Hal yang paling penting sekarang adalah hidup sesuai dengan harapan, dan memberikan layanan yang berkelanjutan dan berkualitas yang dapat diakses oleh anak-anak dan keluarga paling rentan.

Sebagaimana dijelaskan oleh Bapak Mastur, Kepala Badan Pemberdayaan Perempuan dan Perlindungan Anak kabupaten, "keterlibatan unit terpadu akan terus melibatkan berbagai pemangku kepentingan. Oleh karena itu, koordinasi sangat penting untuk menjaga agar momentum tersebut tetap berjalan." Pesan yang sama juga disampaikan oleh Wakil Walikota Tulungagung, Drs. H. Maryoto Birowo dalam sambutannya.

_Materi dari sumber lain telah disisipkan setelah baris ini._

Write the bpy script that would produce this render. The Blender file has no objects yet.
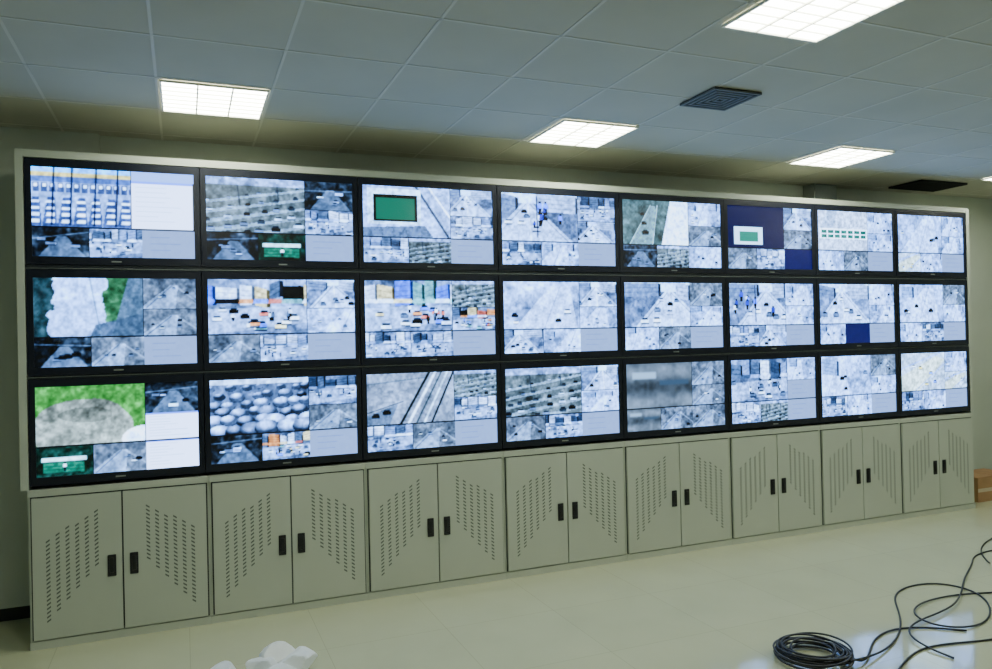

Siska, siswi SMP dan penerima PKSA (Program Kesejahteraan Sosial Anak - bantuan tunai bersyarat kepada anak-anak rentan yang dikelola oleh Kementerian Sosial) menyambut baik peresmian PSAI. "Saya senang karena unit ini telah ditetapkan. Sekarang saya tahu ke mana saya harus pergi khususnya ketika saya memerlukan bantuan," katanya. Hal ini didukung oleh Fani - siswi SMA dan juga penerima PKSA - yang menambahkan bahwa ia akan memberitahukan kepada teman-temannya dan warga masyarakat tentang unit tersebut dan layanan yang ada.

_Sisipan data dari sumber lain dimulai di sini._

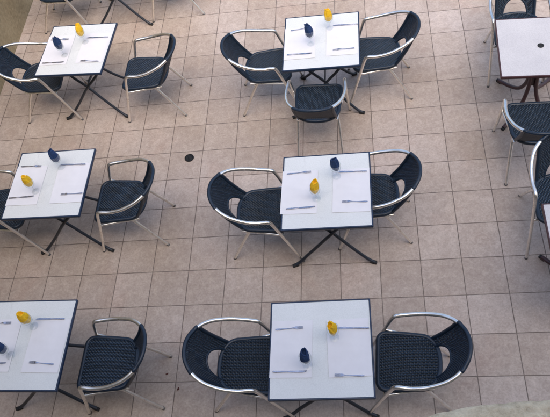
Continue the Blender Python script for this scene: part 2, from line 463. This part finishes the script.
        bm = bmesh.new(); tube(bm, [V(-.304, .2122, 0), V(-.296, .2109, .018)], .0136, 12); new_obj('foot_cap', bm, M['cap'], lg)
    bm = bmesh.new()
    for sg in (1, -1):
        tube(bm, [Vector((.18, .240*sg, .424)), Vector((.02, .206*sg, .415)), Vector((-.16, .178*sg, .41))], .010, 10)
    for x, y, z in ((.185, .243, .40), (-.12, .188, .385)):
        tube(bm, [Vector((x, -y, z)), Vector((x, y, z))], .009, 10)
    new_obj('seat_frame', bm, M['alu'], root)
    return root

# ------------------------------------------------------------------ table (origin on the floor under its centre)
HT = .742
def leg_pts(sx, sy, narrow=1.0):
    """a folding leg: starts under the top on the far side, crosses, ends in a foot at (sx, sy)"""
    return spline([(-sx*.29, sy*.06, .700), (-sx*.15, sy*.11, .500), (0, sy*.155, .365), (sx*.15*narrow, sy*.20, .185), (sx*.27*narrow, sy*.24, .058), (sx*.335*narrow, sy*.262, .014)], 6)
def make_table(top_m, trim_m, leg_m, pedestal):
    root = empty('cafe_table')
    rad = .02
    def ring(h, n=4): return rr_outline(-h, h, h, h, min(rad, .007), n)
    # top panel
    bm = bmesh.new(); a = [bm.verts.new((x, y, HT-.0015)) for x, y in ring(.3385)]; b = [bm.verts.new((x, y, HT-.022)) for x, y in ring(.3385)]
    n = len(a)
    bm.faces.new(a); bm.faces.new(b)
    for k in range(n): bm.faces.new((a[k], a[(k+1) % n], b[(k+1) % n], b[k]))
    top = new_obj('tabletop', bm, top_m, root)
    # edge trim as a closed ring with rounded outer corners
    bm = bmesh.new(); prof = [(.3392, HT-.026), (.346, HT-.028), (.350, HT-.023), (.3505, HT-.006), (.348, HT-.0005), (.3435, HT+.0006), (.3392, HT-.0004)]
    rs = [[bm.verts.new((x, y, z)) for x, y in ring(h)] for h, z in prof]
    for i in range(len(rs)):
        p, q = rs[i], rs[(i+1) % len(rs)]
        for k in range(n): bm.faces.new((p[k], p[(k+1) % n], q[(k+1) % n], q[k]))
    new_obj('edge_trim', bm, trim_m, top)
    if pedestal:                                        # umbrella hole with its plug
        bm = bmesh.new(); lathe(bm, [(.026, HT-.002), (.026, HT+.002), (.020, HT+.0025), (.017, HT-.0008), (0, HT-.001)]); new_obj('umbrella_hole', bm, M['rubber'], top)
    # frame under the top
    bm = bmesh.new()
    for x in (-.28, .28): box(bm, (x, 0, .703), (.028, .50, .020))
    box(bm, (0, .215, .703), (.532, .024, .020)); box(bm, (0, -.215, .703), (.532, .024, .020))
    new_obj('underframe', bm, leg_m, root, smooth=False, bevel=.003)
    for sx in (1, -1):
        for sy in (1, -1):
            bm = bmesh.new()
            if pedestal:
                pts = spline([(sx*.032, sy*.030, .70), (sx*.030, sy*.032, .45), (sx*.034, sy*.045, .26), (sx*.075, sy*.100, .12), (sx*.15, sy*.19, .055), (sx*.235, sy*.295, .022)], 6); r0 = .018
            else:
                pts = leg_pts(sx, sy, 1.0 if sy < 0 else .80); r0 = .0135
                if sx < 0: pts = [p+Vector((0, sy*.029*max(0, 1-abs(p.z-.365)/.25), 0)) for p in pts]   # passes outside the other leg where they cross
            tube(bm, pts, r0, 12); lg = new_obj('leg', bm, leg_m, root)
            e = pts[-1]; d = (pts[-1]-pts[-4]); d.z = 0; d.normalize()
            bm = bmesh.new(); box(bm, (0, 0, 0), (.056, .030, .024))
            bmesh.ops.transform(bm, matrix=Matrix.Translation((e.x-d.x*.005, e.y-d.y*.005, .0135)) @ Matrix.Rotation(math.atan2(d.y, d.x), 4, 'Z'), verts=bm.verts[:])
            new_obj('foot_cap', bm, M['rubber'], lg, smooth=False, bevel=.005)
    bm = bmesh.new()
    if pedestal:
        box(bm, (0, 0, .46), (.05, .05, .36))
    else:
        tube(bm, [Vector((0, -.172, .365)), Vector((0, .172, .365))], .008, 10)
    new_obj('brace', bm, leg_m, root, smooth=not pedestal)
    return root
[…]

Dalam perjalanan saya kembali ke Jakarta, saya masih bisa membayangkan senyum Siska dan Fani dan optimisme mereka tentang PSAI. Saya berbagi optimisme mereka karena saya melihat komitmen dan keterlibatan aktor-aktor kunci dalam memungkinkan pelaksanaan PSAI. Saya yakin bahwa sistem perlindungan anak yang komprehensif tersebut juga dapat ditetapkan di kabupaten-kabupaten lain di seluruh Indonesia, dengan mengikuti jejak Tulungagung.